While certain institutions are already required to report capital requirements under the FRTB under the current CRR, the CRR3 introduces the FRTB framework as a mandatory standard for calculating capital requirements for market risk. It distinguishes between an internal model approach, which requires supervisory approval, a standardised approach and a simplified standardised approach. The latter calculates the capital requirement for market risk using the current standardised approach to market risk, which is subject to regulatory multipliers.

Capital requirements for CVA risk

The CRR3 replaces the existing approaches for the calculation of CVA risks with three new approaches: the standardised approach (SA-CVA), which is based on an internal model and can only be used with supervisory approval, the basic approach and the simplified approach.

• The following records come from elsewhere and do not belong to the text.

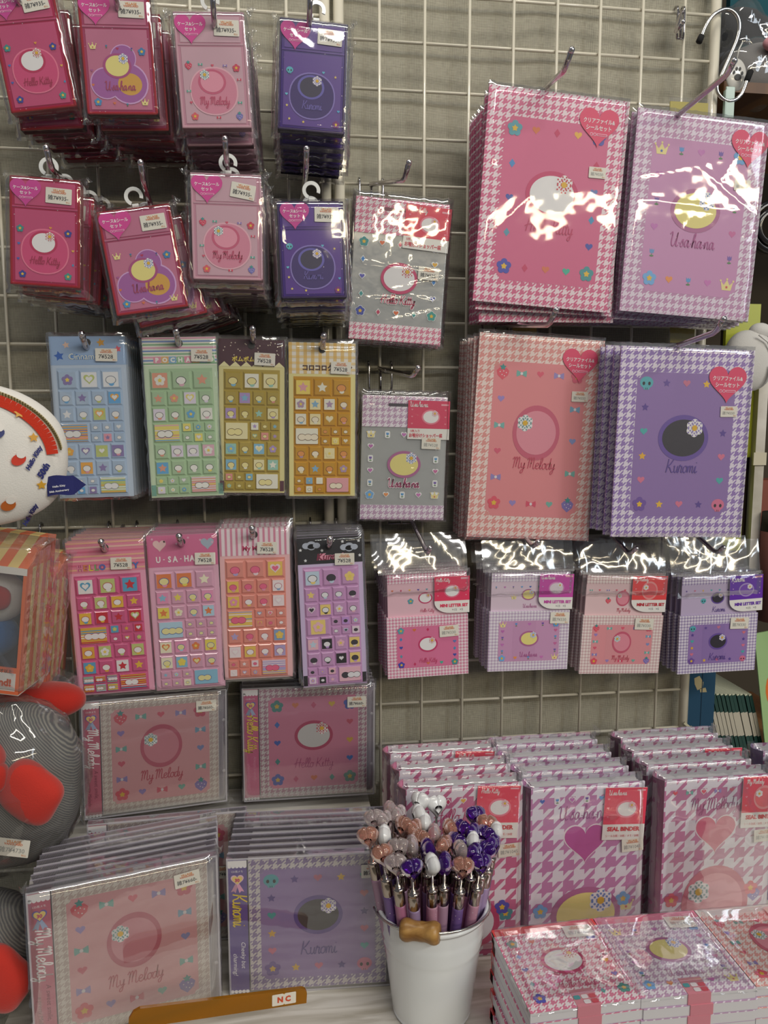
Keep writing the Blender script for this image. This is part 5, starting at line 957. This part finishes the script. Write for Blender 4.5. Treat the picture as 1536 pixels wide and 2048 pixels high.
def toybox(m, label, w, h, t, front=True):
    root = empty('boxed_toy', m); tag(root, label, 'boxed toy', 'striped window boxes at the left edge'); og, ye = '#e9774e', '#ecd28a'
    b = B(); n = 11      # sloping striped roof
    for k in range(n): x0, x1 = -w / 2 + w * k / n, -w / 2 + w * (k + 1) / n; b.face([(x0, 0, -.001), (x1, 0, -.001), (x1 , t * .75, .022), (x0, t * .75, .022)], 'card', og if k % 2 == 0 else ye); b.face([(x0, t * .75, .022), (x1, t * .75, .022), (x1, t, .022), (x0, t, .022)], 'card', og if k % 2 == 0 else ye)
    b.box(-w / 2, w / 2, -.0006, .0004, -.006, 0, 'card', '#f0ece4'); b.build('striped_roof', root)
    b = B(); e = .006
    b.face([(w / 2, 0, -h), (w / 2, t, -h), (w / 2, t, .022), (w / 2, t * .75, .022), (w / 2, 0, 0)], 'card', og)
    for k in range(3): b.face([(w / 2 + .0002, t * (.18 + .26 * k), -h), (w / 2 + .0002, t * (.30 + .26 * k), -h), (w / 2 + .0002, t * (.30 + .26 * k), 0), (w / 2 + .0002, t * (.18 + .26 * k), 0)], 'card', ye)
    b.face([(-w / 2, 0, -h), (-w / 2, t, -h), (-w / 2, t, 0), (-w / 2, 0, 0)], 'card', og); b.box(-w / 2, w / 2, t - .001, t, -h, 0, 'card', '#3a3434'); b.box(-w / 2, w / 2, 0, t, -h - .001, -h, 'card', '#f0ece4')
    b.box(w / 2 - .003, w / 2, -.0005, .001, -h, 0, 'card', og); b.box(-w / 2, w / 2, -.0008, .0008, -h, -h * .79, 'card', og); b.box(-w / 2 + .003, w / 2 - .003, -.0012, -.0006, -h + .003, -h * .83, 'card', '#ece8e2'); b.Y = -.0014
    text(b, '対象年齢7才以上', w * .3, -h * .815, .0035, 1, '#5a4634', off=.02, maxw=w * .36); text(b, 'friend!', w * .32, -h * .905, .007, 1, '#d0582a', off=.05); b.build('box_shell', root)
    b = B(); b.box(-w / 2 + .002, w / 2 - .003, .0004, .0008, -h * .79, -.006, 'film_flat'); b.build('window', root)
    b = B(); b.blob((w * .03, t * .45, -h * .3), (w * .38, t * .38, h * .23), 'cloth', '#eceae6', 28, 18); b.blob((w * .03, t * .5, -h * .62), (w * .32, t * .34, h * .2), 'cloth', '#2f6fb4', 28, 18); b.blob((w * .2, t * .12, -h * .27), (.014, .006, .011), 'cloth', '#cc2a22', 16, 10, .8); b.blob((w * .06, t * .1, -h * .26), (.014, .006, .011), 'cloth', '#cc2a22', 16, 10, .8)
    o = b.build('toy', root); tag(o, 'plain white and blue stuffed toy behind the window')
    bag(root, w, h, t, 400 + len(label), 'film_crushed', True, .02, .002, 30, 40, mx=.006, mb=.003); return root
c0 = P(63, 1112, -.2); toybox(Matrix.Translation((c0.x - .05, c0.y, c0.z - .004)) @ Matrix.Rotation(-.12, 4, 'Z') @ Matrix.Rotation(.13, 4, 'Y'), 'front orange and cream striped window box with a blue and white toy', .098, .112, .055)
c0 = P(112, 1142, -.12); toybox(Matrix.Translation((c0.x - .05, c0.y, c0.z - .004)) @ Matrix.Rotation(-.1, 4, 'Z') @ Matrix.Rotation(.12, 4, 'Y'), 'striped window box behind the front one, mostly hidden', .098, .112, .05)
t = P(48, 1085, -.1); hook((P(40, 1059, 0).x, 0, -.5784), t, 'dark hook bar holding the striped window boxes', wide=.045, elbow=P(20, 1075, -.06))

def cushion(c, r, label, rot, bow=True):
    root = empty('denim_cushion', Matrix.Translation(c) @ Matrix.Rotation(rot, 4, 'Y')); tag(root, label, 'cushion', 'grey denim cushions in clear bags')
    b = B(); b.blob((0, 0, 0), (r[0], r[1], r[2]), 'denim', nu=48, nv=32, p=.8, nz=.05, ns=14, sd=1); b.build('denim_body', root)
    if bow:
        b = B()
        for sg in (-1, 1): b.blob((r[0] * .12 + sg * .024, -r[1] * .95, r[2] * .38 - sg * .018), (.026, .012, .021), 'cloth', '#c93226', 28, 18, .7, Matrix.Rotation(.75, 3, 'Y'), .22, 34, sg + 2)
        o = b.build('red_bow', root); tag(o, 'padded red cloth bow'); b = B(); b.blob((r[0] * .12, -r[1] * 1.12, r[2] * .38), (.010, .010, .012), 'cloth', '#b92a1e', 20, 12, .8, None, .15, 60, 1); b.build('knot', o)
    b = B(); vs = []; nu, nv = 48, 30; R_ = Vector((r[0] * 1.1, r[1] * 1.35, r[2] * 1.12))
    for i in range(nv + 1):
        th = PI * i / nv
        for k in range(nu):
            a = 2 * PI * k / nu; q = Vector((math.sin(th) * math.cos(a) * R_.x, math.sin(th) * math.sin(a) * R_.y, math.cos(th) * R_.z)); q *= 1 + .09 * noise.noise(q * 32) + .05 * noise.noise(q * 90); vs.append(q)
    b.mesh(vs, [(i * nu + k, (i + 1) * nu + k, (i + 1) * nu + (k + 1) % nu, i * nu + (k + 1) % nu) for i in range(nv) for k in range(nu)], 'film_crisp'); b.build('plastic_bag', root); return root
r = cushion(P(15, 1570, -.20), (.062, .04, .072), 'grey denim cushion with red bow in clear bag, left of the upper CD cases', 0)
price(r, .018, -.033, -.2, '雑7¥4730', -.047, .026, True)
cushion(P(-45, 1905, -.235), (.05, .036, .052), 'lower grey denim cushion with red bow at the bottom left corner', .1)
root = empty('red_cushion', Matrix.Translation(P(60, 1405, -.13))); tag(root, 'plain red padded toy piece above the grey denim cushion', 'cushion'); b = B(); b.blob((0, 0, 0), (.05, .025, .018), 'cloth', '#c0281c', 30, 18, .85, None, .1, 30, 1); b.blob((-.03, -.005, .012), (.03, .02, .014), 'cloth', '#c0281c', 24, 14, .85, None, .1, 30, 4); b.build('padding', root)
root = empty('dark_plush', Matrix.Translation(P(78, 1378, -.10))); tag(root, 'small dark grey plush in a crinkled clear bag under the window boxes', 'plush'); b = B(); b.blob((0, 0, 0), (.03, .02, .016), 'cloth', '#3c3c44', 28, 18, .9, None, .1, 40, 2); b.build('plush_body', root); b = B(); b.blob((0, 0, -.001), (.036, .026, .023), 'film_crushed', (1, 1, 1, 1), 30, 20, .9, None, .25, 60, 3); b.build('plastic_bag', root)

# ================================================================== right side, beyond the grid
b = B(); b.box(.5, 1.3, .16, .17, -.03, .5, 'matte', '#11525e'); tag(b.build('teal_board'), 'dark teal board at the top right corner', 'board')
z_ = P(1500, 222, .1).z; b = B(); b.box(.415, .9, .02, .3, z_ - .012, z_, 'brown_wood'); tag(b.build('wooden_shelf'), 'brown wooden shelf at the right under the bagged plush', 'shelf')
def plush(px, py, y, r, col, label, sd):
    root = empty('bagged_plush', Matrix.Translation(P(px, py, y))); tag(root, label, 'plush', 'bagged plush toys on the right shelf'); b = B(); b.blob((0, 0, 0), r, 'cloth', col, 32, 20, .9, None, .08, 20, sd); b.build('plush_body', root)
    b = B(); b.blob((0, 0, 0), [k * 1.12 for k in r], 'film_crushed', (1, 1, 1, 1), 44, 30, .9, None, .2, 40, sd); b.build('plastic_bag', root); return root
plush(1475, 90, .13, (.045, .03, .045), '#26282c', 'black plush in clear bag, upper one on the right shelf', 1)
r = plush(1530, 150, .06, (.06, .03, .034), '#8d8a88', 'grey plush in clear bag beside the paw print tag', 2)
b = B(); b.blob((-.012, -.035, .02), (.015, .008, .009), 'cloth', '#d99aa4', 20, 12); b.build('pink_patch', r)
root = empty('paw_print_tag', Matrix.Translation(P(1472, 150, .0))); tag(root, 'white teardrop tag with a black paw print hanging at the top right', 'tag'); b = B(); b.blob((0, 0, 0), (.0125, .004, .018), 'gloss', '#dcdad4', 28, 20); b.Y = -.0046
b.art(ell(0, -.004, .0042, .0034), 0, '#1c1a1c')
for dx, dz in ((-.005, .001), (-.002, .005), (.002, .005), (.005, .0005)): b.art(ell(dx, dz, .0014, .002, 12), 0, '#1c1a1c')
b.build('tag_body', root); b = B(); b.tube([(0, 0, .017), (.002, 0, .028), (.006, .0, .036)], .0008, 'gloss', '#e8e8e4', 6); b.build('loop', root)
# chrome S hook with black tips
sp = [(1403, 74), (1410, 55), (1424, 33), (1443, 20), (1460, 20), (1474, 32), (1479, 52), (1474, 78), (1463, 105), (1452, 130), (1441, 155), (1434, 172), (1437, 188), (1452, 201), (1469, 200), (1483, 188), (1490, 172), (1494, 160)]
pts = [P(x, y, -.012 - .0 * i) for i, (x, y) in enumerate(sp)]; root = empty('s_hook', Matrix.Translation(pts[4])); tag(root, 'chrome S-hook with black rubber tips on the grid corner', 'hook')
sm = smoothpath([(p.x, p.z) for p in pts], 5); b = B(); b.tube([(x - pts[4].x, 0, z - pts[4].z) for x, z in sm], .0021, 'metal', '#d4d2d0', 10); b.build('hook_wire', root)
for q0, q1 in (((1404, 70), (1397, 86)), ((1493, 163), (1502, 140))):
    a = P(*q0, -.012) - pts[4]; e = P(*q1, -.012) - pts[4]; b = B(); b.tube([a, a.lerp(e, .1), a.lerp(e, .9), e], .0035, 'matte', '#141416', 12, rad=[.002, .0034, .0036, .0022]); b.build('rubber_tip', root)
b = B(); a = P(1455, 178, -.01); e = P(1462, 232, -.02); b.box(-.0055, .0055, -.001, .001, 0, .034, 'gloss', '#a6c0b4', .0006); b.box(-.0065, -.005, -.0015, .003, 0, .03, 'gloss', '#8ea89c'); tag(b.build('clip_strip', None, Matrix.Translation(P(1458, 236, -.012))), 'pale green plastic clip strip behind the right clear file', 'clip')
for (px, py, y, w, h, lab) in ((1378, 225, -.03, .045, .022, 'yellow hanging tag card behind the pink lilac clear files'), (1365, 668, -.02, .03, .02, 'yellow hanging tag card above the purple clear files'), (1050, 650, -.02, .028, .018, 'yellow hanging tag card above the salmon pink clear files')):
    root = empty('yellow_tag', Matrix.Translation(P(px, py, y))); tag(root, lab, 'tag', 'yellow tags behind the clear files'); b = B(); b.box(-w / 2, w / 2, 0, .002, -h / 2, h / 2, 'card', '#d8c83e'); b.build('tag_card', root); b = B(); b.box(-w / 2 - .002, w / 2 + .002, -.001, -.0006, -h / 2 - .002, h / 2 + .004, 'film_crisp'); b.build('clear_sleeve', root)
b = B(); 
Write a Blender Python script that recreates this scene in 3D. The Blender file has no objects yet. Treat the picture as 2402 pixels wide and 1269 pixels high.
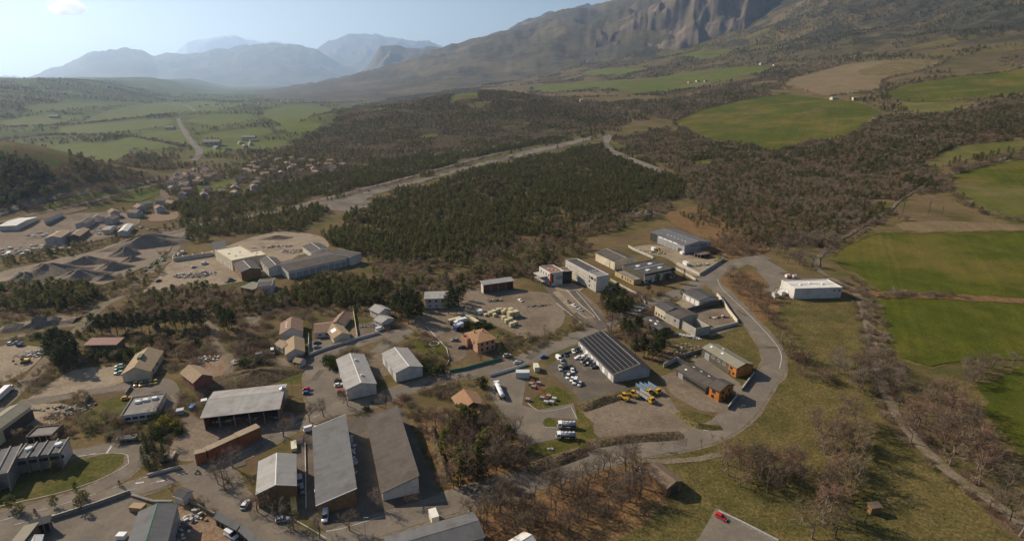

The current exemptions from capital requirements for CVA risks are maintained, but CRR3 introduces a reporting obligation for exempted transactions. In addition, an institution may also decide to include exempted transactions in the capital requirement for CVA risks in order to achieve offsetting against corresponding hedging transactions.

Operational risk

The new standardised approach to operational risk replaces all existing methods. The capital requirement is based on a business indicator. The internal loss multiplier (ILM) based on historical losses proposed in the Basel IV text is not implemented in CRR3. However, institutions will still be required to collect extensive data on operational risk losses.


Given the strong momentum in the development of the regulations and the short time until implementation in 2025, a thorough understanding and regular updates on the latest developments are essential for banks to ensure compliance with the new regulations by 2025.